Wspomnienie św. Krzysztofa to zarazem Dzień Automobilistów, Motocyklistów i Kierowców Pojazdów Mechanicznych. Z tej okazji w wielu kościołach po Mszach św. kapłani pobłogosławili kierowców oraz ich pojazdy.
- Święcenie pojazdów na dobre wpisało się w polską tradycję i jest to szczególny moment w roku, kiedy możemy się spodziewać w kościele większej niż zazwyczaj liczby mężczyzn. Ponieważ to zazwyczaj oni przejmują w rodzinie dbałość o pojazdy - powiedział ks. Łukasz Bikun, słupski duszpasterz. - I rzeczywiście, dzisiaj było ich więcej niż zwykle.
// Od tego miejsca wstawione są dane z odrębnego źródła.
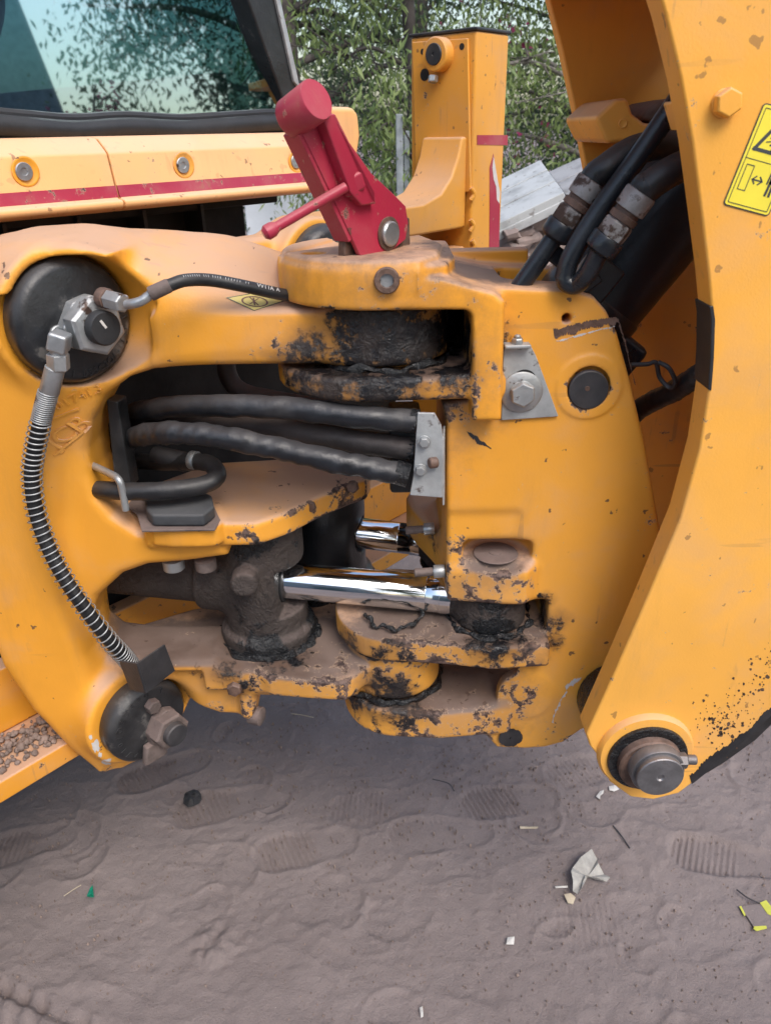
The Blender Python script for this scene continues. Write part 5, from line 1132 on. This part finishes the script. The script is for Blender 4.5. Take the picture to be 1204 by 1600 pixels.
sp_ = [PB(x, y, WB + 0.016) for x, y in ((-420, 196), (-60, 194), (40, 199), (120, 204), (200, 199), (290, 202), (370, 196), (430, 192), (456, 196))]
sl = obj('window_seal', *tube_vf(curve_pts(sp_, 8), 0.0150, 14), 'black_rubber', mb)
for k, dz in enumerate((-0.020, 0.016)):
    obj('seal_lip', *tube_vf([p + Z3 * dz - NX * (0.004 + 0.004 * k) for p in curve_pts(sp_, 8)], 0.0085, 10), 'black_rubber', sl)
mbox('seal_backing', -0.9, aC + 0.02, WB - 0.01, WB - 0.08, zw - 0.10, zw - 0.012, 'interior_dark', mb)
mbox('parcel_shelf', -0.88, aC - 0.05, -0.40, -0.70, zw - 0.03, zw + 0.02, 'interior_grey', mb)
# seat and steering wheel inside
mbox('seat_back', -0.42, -0.02, -0.85, -0.97, zw + 0.05, zw + 0.62, 'interior_dark', mb, 0.04)
sw = M(0.42, -1.25, zw + 0.28); pts_ = [sw + (MA3 * math.cos(t) + (Z3 * 0.85 + NX * 0.5) * math.sin(t)) * 0.19 for t in np.linspace(0, 2 * math.pi, 40)]
obj('steering_wheel', *tube_vf(pts_, 0.014, 10), 'interior_grey', mb)
# grille slats in the dark gap below the cowl
for i in range(9): mbox('grille_slat', -0.55 + i * 0.13, -0.543 + i * 0.13, -0.36, -0.42, 0.70, zb_ - 0.02, 'dark_steel', mb, 0)
# slide rails
ur = mbox('upper_rail', -0.9, aL - 0.01, -0.115, -0.235, 1.135, 1.185, 'yellow_paint', mb, 0.006)
lr = mbox('lower_rail', -0.9, aL - 0.01, -0.10, -0.24, 0.498, 0.538, 'yellow_paint', mb, 0.004)
mbox('rail_web', -0.9, aL - 0.01, -0.205, -0.24, 0.540, 0.66, 'yellow_paint', mb, 0.004)
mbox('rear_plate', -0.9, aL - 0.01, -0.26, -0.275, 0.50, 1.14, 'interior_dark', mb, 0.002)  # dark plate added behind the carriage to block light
# earth caked on the lower rail
g = np.random.default_rng(3); parts = []
for i in range(800):
    a = g.uniform(-0.62, -0.06); b = g.uniform(-0.195, -0.115); r = abs(g.normal(0, 0.0024)) + 0.0022
    c = M(a, b, 0.538 + r * 0.6 + max(0, (-0.115 - b)) * 0.12 * g.random()); bmx = []
    V, Fc = lathe_vf([(r * .5, -r * .7), (r, -r * .1), (r * .8, r * .5), (r * .3, r * .8)], c, g.normal(0, 1, 3), 7); parts.append(([v + g.normal(0, r * 0.13, 3) for v in V], Fc))
o = obj('caked_clods', *join(parts), 'clod', mb, angle=None); o['kind'] = 'stuff'

# ================================================================== TREES, POSTS AND STACKED MATERIAL BEYOND THE MACHINE
def leaf_cloud(name, centers, per, spread, Lf, Wf, mat, parent, droop=0.7, seed=0):
    g = np.random.default_rng(seed); C = np.repeat(np.array(centers), per, 0); n = len(C)
    c = C + g.normal(0, 1, (n, 3)) * spread
    d = g.normal(0, 1, (n, 3)); d[:, 2] = d[:, 2] * 0.5 - droop * 1.6; d /= np.linalg.norm(d, axis=1)[:, None]
    u = g.normal(0, 1, (n, 3)); u -= d * (u * d).sum(1)[:, None]; u /= np.linalg.norm(u, axis=1)[:, None]; w = np.cross(d, u)
    L_ = Lf * g.uniform(0.6, 1.3, n)[:, None]; W_ = Wf * g.uniform(0.7, 1.25, n)[:, None]
    p0, p3 = c, c + d * L_; pm = c + d * L_ * 0.45; a, b = pm + u * W_ * 0.5 + w * W_ * 0.16, pm - u * W_ * 0.5 + w * W_ * 0.16
    V = np.stack([p0, a, p3, b], 1).reshape(-1, 3); i = np.arange(n) * 4
    q = np.concatenate([np.stack([i, i + 1, i + 2], -1), np.stack([i, i + 2, i + 3], -1)], 0)
    me = bpy.data.meshes.new(name); me.vertices.add(len(V)); me.vertices.foreach_set('co', V.astype(np.float32).ravel())
    me.loops.add(q.size); me.loops.foreach_set('vertex_index', q.ravel().astype(np.int32)); me.polygons.add(len(q)); me.polygons.foreach_set('loop_start', np.arange(0, q.size, 3, dtype=np.int32))
    me.update(calc_edges=True); me.materials.append(MATS[mat])
    t = np.repeat(np.clip(np.repeat(g.random(len(centers)), per) * 0.6 + g.random(n) * 0.4, 0, 1), 4); at_ = me.attributes.new('tone', 'FLOAT', 'POINT'); at_.data.foreach_set('value', t.astype(np.float32))
    o = bpy.data.objects.new(name, me); link_child(o, parent); return o
def tree(name, label, base, h, lean, r, spread, zlo, zhi, nb, per, Lf, Wf, mat, seed, blossoms=0, cs=0.16, bark='bark', droop=0.7, group='trees beyond the machine'):
    g = np.random.default_rng(seed); base = np.array(base, float); t = thing(name, label, 'tree', base, group)
    top = base + np.array([lean[0], lean[1], h]); tr = [base + (top - base) * k + np.array([g.normal(0, .04), g.normal(0, .04), 0]) * (k > 0) for k in np.linspace(0, 1, 7)]
    parts = [tube_vf(curve_pts(tr, 6), lambda k: r * (1 - 0.72 * k), 12, wrinkle(seed, 0.12))]; cen = []
    cp = curve_pts(tr, 6)
    for i in range(nb):
        k = g.uniform(0.18, 1.0); p = cp[int(k * (len(cp) - 1))]; az = g.uniform(0, 6.28); ln = spread * g.uniform(0.45, 1.0)
        dirv = np.array([math.cos(az), math.sin(az), g.uniform(-0.15, 0.55)]); tip = p + dirv * ln; tip[2] = np.clip(tip[2], zlo, zhi + .3)
        mid = (p + tip) / 2 + np.array([g.normal(0, .1), g.normal(0, .1), 0.12]); b = curve_pts([p, mid, tip], 8)
        rr_ = r * (1 - 0.72 * k) * 0.28; parts.append(tube_vf(b, lambda q, rr_=rr_: rr_ * (1 - 0.8 * q) + 0.004, 7))
        for m_ in range(7):
            q = b[int(g.uniform(0.3, 1.0) * (len(b) - 1))]; tw = q + g.normal(0, 1, 3) * np.array([0.26, 0.26, 0.20]); parts.append(tube_vf([q, (q + tw) / 2 + g.normal(0, .02, 3), tw], lambda z_: 0.007 * (1 - 0.6 * z_), 5))
            cen.append(tw); cen.append((q + tw) / 2)
    obj('trunk', *join(parts), bark, t, angle=None)
    leaf_cloud('crown', cen, per, cs, Lf, Wf, mat, t, droop, seed)
    if blossoms: leaf_cloud('blossoms', [cen[i] for i in g.choice(len(cen), blossoms)], 9, 0.09, 0.05, 0.045, 'petal_pink', t, 0.1, seed + 1)
    return t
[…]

Niektórzy przyjechali ze swoimi rodzinami, inni sami.
Ks. Bikun jednak przestrzega, by nie traktować obrzędu błogosławieństwa pojazdów w sposób magiczny, czyli taki, który zapewni kierowcom bezpieczną jazdę ponad wszystko. To na samych kierowcach spoczywa odpowiedzialność za właściwe postępowanie na drodze. - Błogosławieństwo pojazdów to nie jest jakaś magia - wyjaśnia. - W tym obrzędzie prosimy Pana Boga, za wstawiennictwem patrona kierowców św. Krzysztofa, aby to On nas prowadził na drogach.
- Tego błogosławieństwa potrzebujemy także dlatego, że z naszą kulturą jazdy bywa nie za dobrze, kusi nas, by mocniej przydusić pedał gazu. Prosimy więc o łaskę, byśmy byli bardziej uważni, bardziej szanowali życie, swoje i innych. Widzimy, że wypadki na polskich drogach są codziennością, zwłaszcza w wakacje, dlatego warto powierzyć tę sferę życia Bogu.